* Extracted information:

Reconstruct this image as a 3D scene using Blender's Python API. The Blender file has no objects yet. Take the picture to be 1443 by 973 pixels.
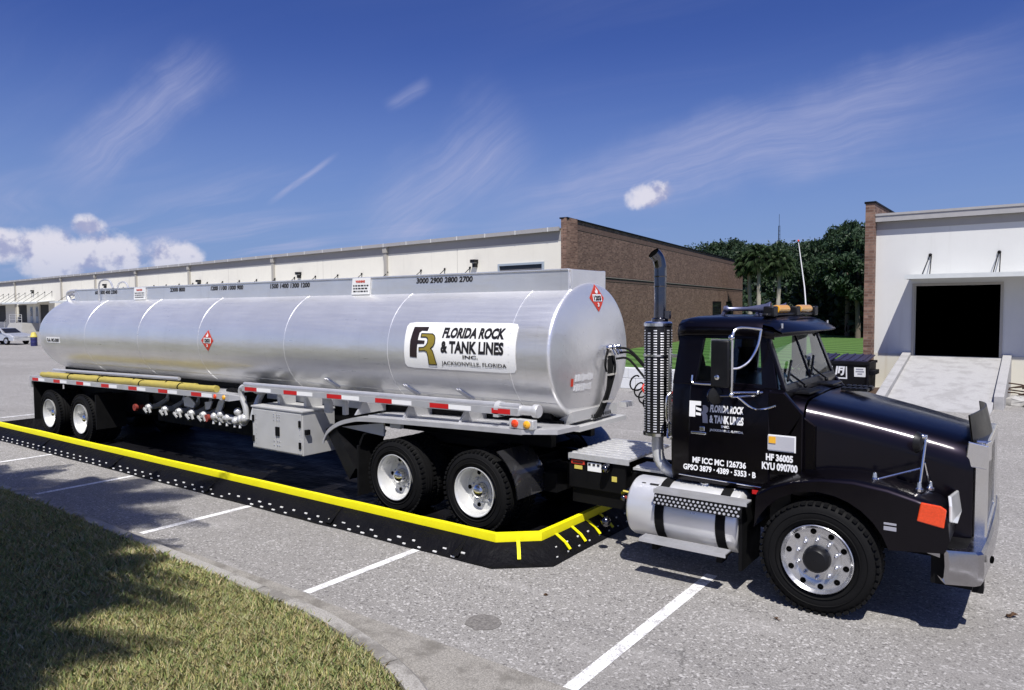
import bpy, math, random
import numpy as np
from mathutils import Vector, Matrix

random.seed(7)
RNG = np.random.default_rng(7)
SC = bpy.context.scene
COL = SC.collection

# ------------------------------------------------------------------ camera
cam_data = bpy.data.cameras.new('camera')
cam = bpy.data.objects.new('camera', cam_data)
COL.objects.link(cam)
cam_right = Vector((0.8061, 0.5918, -0.0061))
cam_up = Vector((-0.0252, 0.0446, 0.9987))
cam_fwd = Vector((-0.5912, 0.8049, -0.0509))
cam.matrix_world = Matrix(((cam_right.x, cam_up.x, -cam_fwd.x, 0.0),
                           (cam_right.y, cam_up.y, -cam_fwd.y, 0.0),
                           (cam_right.z, cam_up.z, -cam_fwd.z, 2.6),
                           (0, 0, 0, 1)))
cam_data.sensor_width = 36.0
cam_data.lens = 1030.0 / 1443.0 * 36.0
cam_data.clip_start = 0.05
cam_data.clip_end = 6000
SC.camera = cam

# ------------------------------------------------------------------ light
LIGHT = Vector((-0.37, 0.50, -1.0)).normalized()          # the way sunlight travels
SUN_EL = math.asin(-LIGHT.z)
SUN_ROT = math.atan2(-LIGHT.x, -LIGHT.y)
sun_data = bpy.data.lights.new('sun', 'SUN')
sun_data.energy = 5.0
sun_data.angle = math.radians(0.5)
sun_data.color = (1.0, 0.965, 0.91)
sun = bpy.data.objects.new('sun', sun_data)
sun.rotation_euler = LIGHT.to_track_quat('-Z', 'Y').to_euler()
sun.location = (5, -8, 20)
COL.objects.link(sun)
SC.view_settings.view_transform = 'Standard'
SC.view_settings.look = 'None'
SC.view_settings.gamma = 1.0
SC.view_settings.use_curve_mapping = False
SC.view_settings.exposure = 0.28


class NT:
    """small helper around a node tree"""
    def __init__(self, tree):
        self.t = tree
        self.n = tree.nodes
        self.l = tree.links

    def put(self, sock, val):
        if isinstance(val, bpy.types.NodeSocket):
            self.l.new(val, sock)
        elif isinstance(val, (tuple, list)) and len(val) == 3 and sock.type == 'RGBA':
            sock.default_value = (*val, 1)
        else:
            sock.default_value = val

    def node(self, typ, ins=None, **props):
        nd = self.n.new(typ)
        for k, v in props.items():
            setattr(nd, k, v)
        if ins:
            for k, v in ins.items():
                self.put(nd.inputs[k], v)
        return nd

    def math(self, op, a, b=None, c=None, clamp=False):
        nd = self.n.new('ShaderNodeMath')
        nd.operation = op
        nd.use_clamp = clamp
        for i, v in enumerate((a, b, c)):
            if v is not None:
                self.put(nd.inputs[i], v)
        return nd.outputs[0]

    def vmath(self, op, a, b=None, out=0):
        nd = self.n.new('ShaderNodeVectorMath')
        nd.operation = op
        self.put(nd.inputs[0], a)
        if b is not None:
            self.put(nd.inputs[1], b)
        return nd.outputs[out]

    def dot(self, a, b):
        return self.vmath('DOT_PRODUCT', a, b, out='Value')

    def mix(self, fac, a, b, mode='MIX'):
        nd = self.n.new('ShaderNodeMix')
        nd.data_type = 'RGBA'
        nd.blend_type = mode
        self.put(nd.inputs[0], fac)
        self.put(nd.inputs[6], a)
        self.put(nd.inputs[7], b)
        return nd.outputs[2]

    def ramp(self, fac, lo, hi, a=0.0, b=1.0):
        nd = self.n.new('ShaderNodeMapRange')
        nd.interpolation_type = 'SMOOTHSTEP'
        self.put(nd.inputs[0], fac)
        nd.inputs[1].default_value = lo
        nd.inputs[2].default_value = hi
        nd.inputs[3].default_value = a
        nd.inputs[4].default_value = b
        return nd.outputs[0]

    def noise(self, vec, scale, detail=3.0, rough=0.55, dist=0.0, out=0):
        nd = self.n.new('ShaderNodeTexNoise')
        if vec is not None:
            self.put(nd.inputs['Vector'], vec)
        nd.inputs['Scale'].default_value = scale
        nd.inputs['Detail'].default_value = detail
        nd.inputs['Roughness'].default_value = rough
        nd.inputs['Distortion'].default_value = dist
        return nd.outputs[out]

    def mapping(self, vec, loc=(0, 0, 0), rot=(0, 0, 0), scale=(1, 1, 1)):
        nd = self.n.new('ShaderNodeMapping')
        self.put(nd.inputs['Vector'], vec)
        nd.inputs['Location'].default_value = loc
        nd.inputs['Rotation'].default_value = rot
        nd.inputs['Scale'].default_value = scale
        return nd.outputs[0]


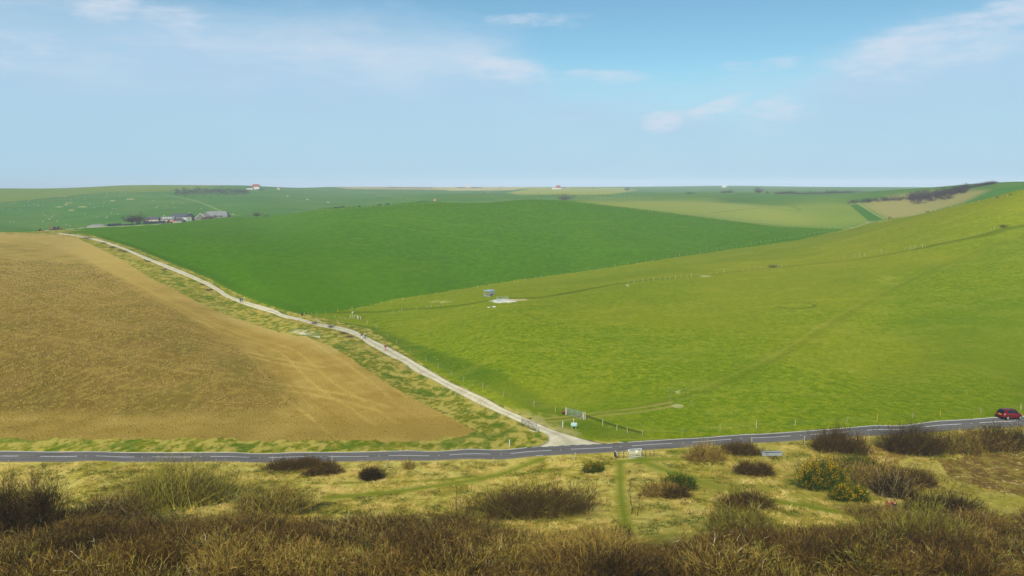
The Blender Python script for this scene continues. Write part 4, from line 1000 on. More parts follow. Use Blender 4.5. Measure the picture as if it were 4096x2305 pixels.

* The problem:
Go from the first line of the listing to the line holding "COL = SC.collection" and, please, transcribe those lines exactly, both included, with no pictures.

* Response:
Reconstruct this image as a 3D scene using Blender's Python API. The Blender file has no objects yet. Take the picture to be 1443 by 973 pixels.
import bpy, math, random
import numpy as np
from mathutils import Vector, Matrix

random.seed(7)
RNG = np.random.default_rng(7)
SC = bpy.context.scene
COL = SC.collection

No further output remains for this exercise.